Kritiker warfen Neruda vor, dass seine Lyrik banal, ja populistisch sei. Diese Kritiker haben nie verstanden, dass er zwar populär schrieb, um auch von ungebildeten Menschen verstanden zu werden, aber das in allerbestem Sinne. Selbstdarstellung oder die Stimme aus dem Elfenbeinturm waren nie seine Sache. Er hat den stummen und verstummten Menschen Lateinamerikas eine poetische Stimme gegeben. Er wurde verstanden, weil er Bereiche in ihrem Inneren ansprach, die verschüttet waren und die er wieder ans Licht brachte. Sein Wirken war für Leute “ohne Schule und Schuhe“, wie er es ausdrückte. In seiner Autobiografie beschreibt er, wie er in einem Gewerkschaftslokal vor einfachen Lastenträgern, schlechtbezahlten Arbeitern, die in Elendsvierteln und Baracken hausten, seine Gedichte vortrug und die Zuhörer zu Tränen rührte. Seine Poetik ist für hiesiges Verständnis oft zu blumig, überladen oder barock, für die Menschen des lateinamerikanischen Kontinents aber ein Ausdruck, die ihrer tiefen inneren Befindlichkeit entspricht.

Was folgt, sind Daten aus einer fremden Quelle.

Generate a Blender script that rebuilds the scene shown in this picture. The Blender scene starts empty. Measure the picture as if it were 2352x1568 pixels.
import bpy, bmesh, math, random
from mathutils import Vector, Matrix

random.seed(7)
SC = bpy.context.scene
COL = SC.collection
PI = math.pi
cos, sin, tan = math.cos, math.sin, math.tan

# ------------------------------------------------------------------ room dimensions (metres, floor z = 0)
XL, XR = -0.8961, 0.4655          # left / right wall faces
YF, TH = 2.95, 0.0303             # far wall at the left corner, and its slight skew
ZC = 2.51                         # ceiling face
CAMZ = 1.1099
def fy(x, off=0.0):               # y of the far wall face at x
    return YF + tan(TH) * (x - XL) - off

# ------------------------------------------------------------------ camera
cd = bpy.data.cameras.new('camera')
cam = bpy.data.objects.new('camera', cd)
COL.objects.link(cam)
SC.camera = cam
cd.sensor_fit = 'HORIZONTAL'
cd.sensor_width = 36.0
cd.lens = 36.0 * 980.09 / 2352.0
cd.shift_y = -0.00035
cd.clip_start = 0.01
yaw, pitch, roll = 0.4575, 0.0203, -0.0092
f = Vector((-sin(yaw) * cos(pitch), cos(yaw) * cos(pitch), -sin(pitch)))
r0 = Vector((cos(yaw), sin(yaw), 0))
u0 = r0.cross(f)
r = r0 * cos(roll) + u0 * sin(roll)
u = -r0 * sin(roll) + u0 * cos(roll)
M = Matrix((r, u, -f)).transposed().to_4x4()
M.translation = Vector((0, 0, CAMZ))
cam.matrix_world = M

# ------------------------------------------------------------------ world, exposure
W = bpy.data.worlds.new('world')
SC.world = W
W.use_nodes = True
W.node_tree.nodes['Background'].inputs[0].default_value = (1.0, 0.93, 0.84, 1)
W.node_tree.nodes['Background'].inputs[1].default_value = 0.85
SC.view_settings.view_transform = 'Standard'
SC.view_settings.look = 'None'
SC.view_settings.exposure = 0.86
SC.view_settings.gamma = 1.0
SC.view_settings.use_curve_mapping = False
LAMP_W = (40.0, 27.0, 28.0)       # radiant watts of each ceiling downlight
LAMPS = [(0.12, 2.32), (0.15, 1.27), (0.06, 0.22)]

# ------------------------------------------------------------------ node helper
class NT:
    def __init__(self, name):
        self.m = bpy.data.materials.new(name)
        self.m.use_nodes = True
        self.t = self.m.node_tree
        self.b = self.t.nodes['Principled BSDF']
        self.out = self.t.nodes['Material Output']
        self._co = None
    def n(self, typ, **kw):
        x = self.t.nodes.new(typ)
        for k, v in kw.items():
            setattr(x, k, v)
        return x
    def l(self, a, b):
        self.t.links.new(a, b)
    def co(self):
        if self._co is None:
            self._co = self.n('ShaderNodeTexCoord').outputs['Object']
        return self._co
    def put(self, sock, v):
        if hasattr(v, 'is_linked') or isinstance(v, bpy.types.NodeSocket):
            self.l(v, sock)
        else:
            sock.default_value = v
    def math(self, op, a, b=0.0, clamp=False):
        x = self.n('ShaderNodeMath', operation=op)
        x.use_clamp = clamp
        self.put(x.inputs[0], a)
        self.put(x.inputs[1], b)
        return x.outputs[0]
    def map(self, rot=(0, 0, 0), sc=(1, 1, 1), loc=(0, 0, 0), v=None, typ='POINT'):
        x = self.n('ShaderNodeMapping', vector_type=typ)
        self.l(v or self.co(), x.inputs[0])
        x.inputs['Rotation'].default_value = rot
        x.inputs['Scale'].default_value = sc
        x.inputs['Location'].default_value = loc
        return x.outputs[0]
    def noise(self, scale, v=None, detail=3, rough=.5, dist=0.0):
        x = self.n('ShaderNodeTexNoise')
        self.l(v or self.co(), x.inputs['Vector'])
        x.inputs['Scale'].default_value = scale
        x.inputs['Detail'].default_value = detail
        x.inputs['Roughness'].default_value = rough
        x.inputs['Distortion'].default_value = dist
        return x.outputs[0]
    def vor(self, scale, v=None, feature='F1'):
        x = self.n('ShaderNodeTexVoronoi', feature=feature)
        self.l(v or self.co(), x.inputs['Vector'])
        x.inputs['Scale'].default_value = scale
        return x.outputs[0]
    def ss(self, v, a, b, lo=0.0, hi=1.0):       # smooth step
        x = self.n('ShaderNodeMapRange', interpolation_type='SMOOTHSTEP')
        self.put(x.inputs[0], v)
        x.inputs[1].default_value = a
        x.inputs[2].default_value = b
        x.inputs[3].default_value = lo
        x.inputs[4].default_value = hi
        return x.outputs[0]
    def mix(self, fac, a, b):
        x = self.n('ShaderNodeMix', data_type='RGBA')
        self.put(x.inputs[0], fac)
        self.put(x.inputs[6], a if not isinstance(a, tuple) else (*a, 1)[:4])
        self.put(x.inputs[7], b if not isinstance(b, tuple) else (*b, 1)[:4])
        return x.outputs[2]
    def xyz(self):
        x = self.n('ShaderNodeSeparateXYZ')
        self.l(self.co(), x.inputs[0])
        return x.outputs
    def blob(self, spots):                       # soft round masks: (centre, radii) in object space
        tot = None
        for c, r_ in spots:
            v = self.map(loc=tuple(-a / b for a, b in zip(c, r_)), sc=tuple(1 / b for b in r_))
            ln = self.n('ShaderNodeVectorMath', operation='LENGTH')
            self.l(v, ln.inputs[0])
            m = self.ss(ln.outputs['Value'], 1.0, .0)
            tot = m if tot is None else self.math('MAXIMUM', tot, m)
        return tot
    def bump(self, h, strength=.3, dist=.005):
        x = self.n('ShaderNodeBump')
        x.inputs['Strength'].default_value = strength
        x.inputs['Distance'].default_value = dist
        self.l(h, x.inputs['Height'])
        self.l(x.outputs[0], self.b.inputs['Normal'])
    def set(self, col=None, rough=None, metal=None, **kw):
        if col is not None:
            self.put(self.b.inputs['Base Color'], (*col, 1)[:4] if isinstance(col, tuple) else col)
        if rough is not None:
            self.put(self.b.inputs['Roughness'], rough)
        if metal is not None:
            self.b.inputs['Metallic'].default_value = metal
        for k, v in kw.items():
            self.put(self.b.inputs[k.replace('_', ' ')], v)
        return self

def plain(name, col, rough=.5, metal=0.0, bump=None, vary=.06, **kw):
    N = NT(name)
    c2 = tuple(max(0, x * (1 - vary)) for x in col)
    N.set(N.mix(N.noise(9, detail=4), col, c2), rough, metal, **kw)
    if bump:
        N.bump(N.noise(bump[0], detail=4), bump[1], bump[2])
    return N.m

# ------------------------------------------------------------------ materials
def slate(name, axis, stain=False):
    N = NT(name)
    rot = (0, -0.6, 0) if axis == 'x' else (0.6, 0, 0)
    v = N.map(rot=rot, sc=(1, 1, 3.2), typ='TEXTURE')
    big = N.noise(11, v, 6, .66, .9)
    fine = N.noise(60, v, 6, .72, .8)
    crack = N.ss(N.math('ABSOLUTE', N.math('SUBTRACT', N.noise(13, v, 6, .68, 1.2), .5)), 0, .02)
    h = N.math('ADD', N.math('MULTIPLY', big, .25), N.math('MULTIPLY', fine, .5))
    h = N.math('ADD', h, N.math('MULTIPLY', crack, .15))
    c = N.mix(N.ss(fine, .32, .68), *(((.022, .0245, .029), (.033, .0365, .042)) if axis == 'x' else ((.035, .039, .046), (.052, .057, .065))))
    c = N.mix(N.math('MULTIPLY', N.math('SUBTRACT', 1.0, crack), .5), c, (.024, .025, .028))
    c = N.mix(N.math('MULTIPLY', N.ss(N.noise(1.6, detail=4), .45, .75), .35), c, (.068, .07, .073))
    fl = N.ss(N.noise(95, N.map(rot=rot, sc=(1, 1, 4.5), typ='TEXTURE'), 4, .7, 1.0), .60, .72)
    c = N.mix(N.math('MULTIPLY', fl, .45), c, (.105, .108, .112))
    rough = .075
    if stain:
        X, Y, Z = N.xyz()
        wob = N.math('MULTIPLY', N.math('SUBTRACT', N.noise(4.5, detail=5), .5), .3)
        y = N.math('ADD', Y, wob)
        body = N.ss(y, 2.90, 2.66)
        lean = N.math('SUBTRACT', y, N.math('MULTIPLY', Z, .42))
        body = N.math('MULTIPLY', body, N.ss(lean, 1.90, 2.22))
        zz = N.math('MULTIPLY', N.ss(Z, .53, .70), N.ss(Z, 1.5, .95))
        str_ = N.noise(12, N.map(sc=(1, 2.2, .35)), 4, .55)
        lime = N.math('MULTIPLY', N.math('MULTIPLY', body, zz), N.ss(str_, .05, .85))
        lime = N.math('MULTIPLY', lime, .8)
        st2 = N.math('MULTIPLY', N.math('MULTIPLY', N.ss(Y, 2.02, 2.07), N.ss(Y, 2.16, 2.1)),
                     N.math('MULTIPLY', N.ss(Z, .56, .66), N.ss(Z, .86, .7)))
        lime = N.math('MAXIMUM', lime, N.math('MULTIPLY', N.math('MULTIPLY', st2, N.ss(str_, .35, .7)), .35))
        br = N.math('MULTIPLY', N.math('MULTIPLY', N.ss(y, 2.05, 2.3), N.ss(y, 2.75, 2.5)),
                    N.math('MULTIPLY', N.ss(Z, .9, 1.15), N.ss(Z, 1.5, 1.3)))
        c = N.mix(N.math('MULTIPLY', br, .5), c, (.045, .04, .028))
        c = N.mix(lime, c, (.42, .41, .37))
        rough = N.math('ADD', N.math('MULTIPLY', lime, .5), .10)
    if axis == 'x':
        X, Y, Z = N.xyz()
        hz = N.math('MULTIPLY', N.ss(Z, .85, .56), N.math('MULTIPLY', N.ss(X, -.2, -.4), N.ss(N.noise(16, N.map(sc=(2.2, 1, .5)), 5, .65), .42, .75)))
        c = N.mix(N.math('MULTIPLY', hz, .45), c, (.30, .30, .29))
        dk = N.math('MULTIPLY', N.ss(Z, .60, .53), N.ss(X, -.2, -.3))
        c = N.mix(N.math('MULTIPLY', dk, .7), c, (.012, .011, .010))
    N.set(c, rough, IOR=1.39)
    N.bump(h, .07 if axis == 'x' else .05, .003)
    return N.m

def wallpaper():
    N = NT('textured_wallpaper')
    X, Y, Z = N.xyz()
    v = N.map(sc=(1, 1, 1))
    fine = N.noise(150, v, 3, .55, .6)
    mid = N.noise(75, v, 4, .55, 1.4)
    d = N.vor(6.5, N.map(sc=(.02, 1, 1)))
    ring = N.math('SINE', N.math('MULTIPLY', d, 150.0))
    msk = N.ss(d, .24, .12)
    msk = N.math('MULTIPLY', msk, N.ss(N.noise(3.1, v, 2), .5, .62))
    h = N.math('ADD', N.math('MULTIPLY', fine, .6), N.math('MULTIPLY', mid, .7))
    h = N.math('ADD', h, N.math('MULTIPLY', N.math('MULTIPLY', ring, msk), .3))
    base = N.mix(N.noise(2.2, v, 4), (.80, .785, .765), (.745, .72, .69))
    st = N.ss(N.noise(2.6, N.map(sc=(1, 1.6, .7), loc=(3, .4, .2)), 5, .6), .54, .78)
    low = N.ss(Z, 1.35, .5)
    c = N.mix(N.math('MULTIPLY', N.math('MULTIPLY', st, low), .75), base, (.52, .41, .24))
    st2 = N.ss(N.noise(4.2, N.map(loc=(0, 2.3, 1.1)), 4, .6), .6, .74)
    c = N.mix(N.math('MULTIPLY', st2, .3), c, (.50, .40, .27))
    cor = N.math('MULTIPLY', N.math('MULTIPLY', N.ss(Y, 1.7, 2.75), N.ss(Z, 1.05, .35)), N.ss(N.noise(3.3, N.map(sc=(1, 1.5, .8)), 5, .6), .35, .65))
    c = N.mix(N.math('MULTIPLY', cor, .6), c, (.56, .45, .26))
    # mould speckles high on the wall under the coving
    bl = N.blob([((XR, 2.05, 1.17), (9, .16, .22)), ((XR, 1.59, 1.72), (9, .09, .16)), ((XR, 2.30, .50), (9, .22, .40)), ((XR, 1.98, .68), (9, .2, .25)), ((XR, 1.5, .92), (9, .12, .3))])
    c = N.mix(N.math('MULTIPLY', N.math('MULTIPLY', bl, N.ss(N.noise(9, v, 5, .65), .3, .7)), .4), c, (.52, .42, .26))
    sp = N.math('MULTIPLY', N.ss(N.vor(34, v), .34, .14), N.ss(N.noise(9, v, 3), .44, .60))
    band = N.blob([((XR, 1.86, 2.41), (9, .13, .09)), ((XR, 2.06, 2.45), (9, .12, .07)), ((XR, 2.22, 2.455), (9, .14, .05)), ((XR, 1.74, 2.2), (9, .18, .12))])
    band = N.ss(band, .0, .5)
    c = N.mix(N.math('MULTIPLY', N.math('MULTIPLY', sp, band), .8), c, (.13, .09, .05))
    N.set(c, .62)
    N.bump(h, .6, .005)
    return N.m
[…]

Erwähnt werden muss aber auch, dass sich Nerudas Politikansatz nicht unbedingt durch ein tiefes analytisches Verständnis auszeichnete. Vieles begriff er oberflächlich, vielleicht naiv. Dies zeigte sich insbesondere bei seiner positiven Einschätzung der politischen und sozialen Entwicklung Russlands während der stalinistischen Zeit. Aber immer war sein unbedingter Wille ersichtliche, am Aufbau eines menschenfreundlichen Sozialismus mitzuarbeiten. Und in diesem Sinne wartet Pablo Neruda auf eine Wiederentdeckung.